## begin

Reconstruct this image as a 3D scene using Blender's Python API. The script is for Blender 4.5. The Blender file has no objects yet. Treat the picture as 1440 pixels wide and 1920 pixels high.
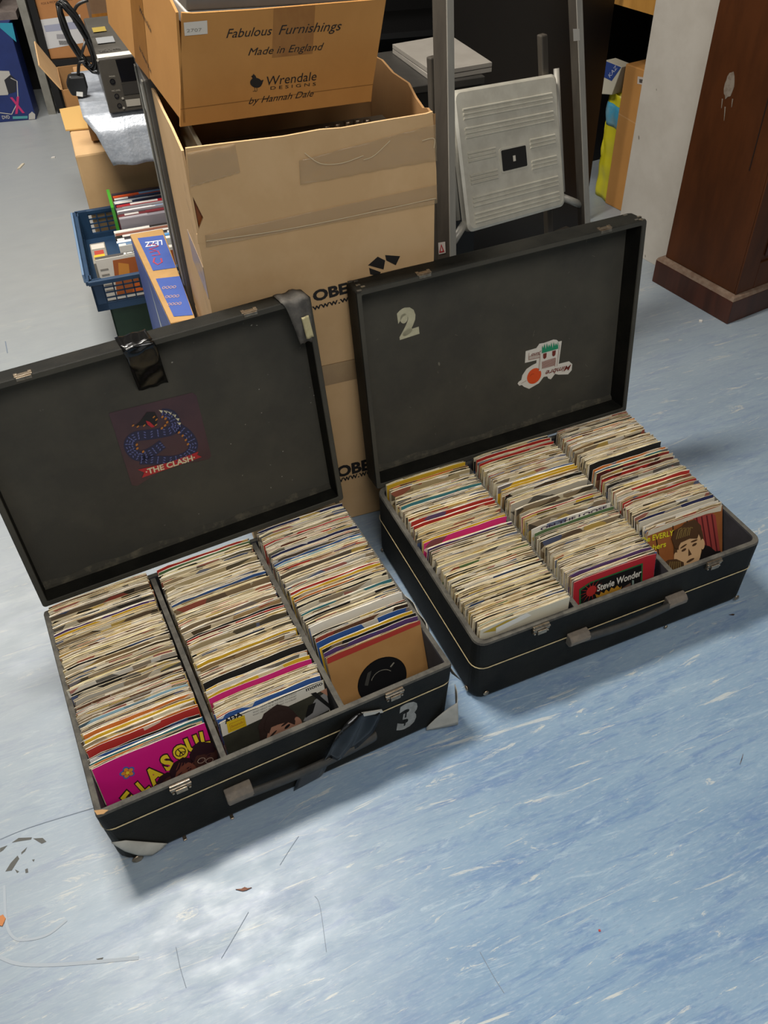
import bpy, math, random
import numpy as np
from mathutils import Matrix, Vector
random.seed(7); R = random.Random(11)
scene = bpy.context.scene
COL = scene.collection
# ---------------------------------------------------------------- camera, light, exposure
FPX, PITCH, ROLL, CAMH = 1600.0, math.radians(43.15), math.radians(-2.24), 1.335
cd = bpy.data.cameras.new('camera'); cam = bpy.data.objects.new('camera', cd); COL.objects.link(cam)
cd.sensor_fit = 'VERTICAL'; cd.sensor_height = 32; cd.lens = FPX * 32 / 1920
cam.matrix_basis = Matrix.Translation((0, 0, CAMH)) @ Matrix.Rotation(math.pi / 2 - PITCH, 4, 'X') @ Matrix.Rotation(ROLL, 4, 'Z')
cd.clip_start = .02
scene.camera = cam
vs = scene.view_settings
scene.display_settings.display_device = 'sRGB'
vs.view_transform = 'Standard'; vs.look = 'None'; vs.gamma = 1; vs.use_curve_mapping = False
vs.exposure = 0.0
w = bpy.data.worlds.new('world'); scene.world = w; w.use_nodes = True
w.node_tree.nodes['Background'].inputs[0].default_value = (1, .93, .84, 1)
w.node_tree.nodes['Background'].inputs[1].default_value = .12

def area(name, loc, rot, sx, sy, power, col):
    d = bpy.data.lights.new(name, 'AREA'); d.shape = 'RECTANGLE'; d.size = sx; d.size_y = sy; d.energy = power; d.color = col
    o = bpy.data.objects.new(name, d); o.location = loc; o.rotation_euler = rot; COL.objects.link(o); return o
area('ceiling_lamp_key', (-.72, 1.56, 2.62), (0, 0, .3), .75, .3, 70, (1, .94, .85))
area('ceiling_lamp_front', (.5, -.55, 2.62), (0, 0, .2), 1.2, 1.2, 37, (1, .97, .94))
area('ceiling_lamp_aisle', (-1.9, 3.3, 2.62), (0, 0, .3), 1.2, .5, 46, (1, .95, .9))
area('ceiling_lamp_side', (1.9, .9, 2.62), (0, 0, .3), 1.2, .6, 9, (1, .92, .82))
area('shop_window_daylight', (-.2, -2.4, 1.7), (math.radians(80), 0, 0), 2.6, 1.6, 9, (.9, .95, 1))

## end

Your instructions |
Repeat the material exactly as it reads, without any of its pictures.

Exercise result |
Reconstruct this image as a 3D scene using Blender's Python API. The script is for Blender 4.5. The Blender file has no objects yet. Treat the picture as 1440 pixels wide and 1920 pixels high.
import bpy, math, random
import numpy as np
from mathutils import Matrix, Vector
random.seed(7); R = random.Random(11)
scene = bpy.context.scene
COL = scene.collection
# ---------------------------------------------------------------- camera, light, exposure
FPX, PITCH, ROLL, CAMH = 1600.0, math.radians(43.15), math.radians(-2.24), 1.335
cd = bpy.data.cameras.new('camera'); cam = bpy.data.objects.new('camera', cd); COL.objects.link(cam)
cd.sensor_fit = 'VERTICAL'; cd.sensor_height = 32; cd.lens = FPX * 32 / 1920
cam.matrix_basis = Matrix.Translation((0, 0, CAMH)) @ Matrix.Rotation(math.pi / 2 - PITCH, 4, 'X') @ Matrix.Rotation(ROLL, 4, 'Z')
cd.clip_start = .02
scene.camera = cam
vs = scene.view_settings
scene.display_settings.display_device = 'sRGB'
vs.view_transform = 'Standard'; vs.look = 'None'; vs.gamma = 1; vs.use_curve_mapping = False
vs.exposure = 0.0
w = bpy.data.worlds.new('world'); scene.world = w; w.use_nodes = True
w.node_tree.nodes['Background'].inputs[0].default_value = (1, .93, .84, 1)
w.node_tree.nodes['Background'].inputs[1].default_value = .12

def area(name, loc, rot, sx, sy, power, col):
    d = bpy.data.lights.new(name, 'AREA'); d.shape = 'RECTANGLE'; d.size = sx; d.size_y = sy; d.energy = power; d.color = col
    o = bpy.data.objects.new(name, d); o.location = loc; o.rotation_euler = rot; COL.objects.link(o); return o
area('ceiling_lamp_key', (-.72, 1.56, 2.62), (0, 0, .3), .75, .3, 70, (1, .94, .85))
area('ceiling_lamp_front', (.5, -.55, 2.62), (0, 0, .2), 1.2, 1.2, 37, (1, .97, .94))
area('ceiling_lamp_aisle', (-1.9, 3.3, 2.62), (0, 0, .3), 1.2, .5, 46, (1, .95, .9))
area('ceiling_lamp_side', (1.9, .9, 2.62), (0, 0, .3), 1.2, .6, 9, (1, .92, .82))
area('shop_window_daylight', (-.2, -2.4, 1.7), (math.radians(80), 0, 0), 2.6, 1.6, 9, (.9, .95, 1))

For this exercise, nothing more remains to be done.